Pazar, Aralık 20, 2009

Zor...

Karşılaştırmada sözü edilenleri anlamak kolay; karşılaştırılanları bulmak ve içlerinden bir seçim yapabilmek zor. Hayatta bir şeyleri istemek kolay; bunları almak/kazanmak zor. Cesaret etmek (bile), yaşamına birilerini katmak (bile), birilerinin yaşamına dahil olmak (bile) kolay; bu eylemi sürdürmek ise (öyle) zor. Seçmek, yapmak ve sürdürmek çok zor.
İngilizce’deki bir sözcük, ‘significance’, bana çok ilgi çekici geliyor. Anlamı, ‘değer’, ‘anlam’/‘mana’, ‘önem’. Aynı sözcükte bu kadar fazla anlam, bu kadar yük… Şöyle der gibi: Anlamı olan şey önemlidir, değerlidir, önemsenmelidir; önemsiz şeyler ise anlamdan ve değerden yoksun olanlardır. (Buradaki anlam, ‘meaning’den farklı tabii ki. Zira her sözcüğün bir anlamı [meaning] var; ama ya ‘manası’ [significance]?)
‘Significance’ın içinde kullanıldığı bazı kalıplar da bulmak mümkün: ‘significant others’ veya ‘the man without significance’ gibi. Bunlardan ikincisi benim ilgimi çekmekte tabii ki; çünkü her şeyden önce politika felsefesi içinde bir anlama sahip. Özellikle insanlar arasında değer yaratmak bakımından bir fark olduğunu düşünen, değer yaratıma ve kendi eylemlerinin/sözlerinin efendisi olma niteliklerine sahip olarak yaşayan insanlarla, bunlara sahip olmayanlar arasında hiyerarşik bir ayrımdan söz eden Platon ve Nietzsche gibi düşünürler söz konusu olduğunda ‘the man without significance’, fazlasıyla politik bir anlama bürünüyor. İyi de, politika ile gündelik yaşam ayrılabilir mi? Bunların arasındaki mesafe pek mi fazladır? Hiç sanmıyorum.

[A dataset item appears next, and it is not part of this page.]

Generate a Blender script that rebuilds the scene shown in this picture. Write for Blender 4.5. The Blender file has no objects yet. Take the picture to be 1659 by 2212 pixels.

Ben, yine de, politik anlamdan biraz daha sıyrılarak düşünmeye çalışayım. Kimdir bizim hayatlarımızda ‘önemsiz ve anlamsız’ olan(lar); onlara nasıl davranırız? Daha da önemlisi, aslında bizim yaşamımız içinde olduklarından söz edilebilir mi bu insanların? (Nietzsche, daha da ileri giderek, onların bizimle aynı türden insanlar olup olmadıklarını soracaktır elbet.) Varlıkları da yoklukları da etkilemez bizi. Yaşam olduğu, aktığı gibi sürer. Ya biz başka insanların yaşamında ‘anlamdan ve önemden yoksun’ olarak yer aldığımızı fark edersek? Ya pek değerli bulduğumuz bir yaşamda, varlığımız ile yokluğumuz arasında hiçbir fark yoksa gerçekte?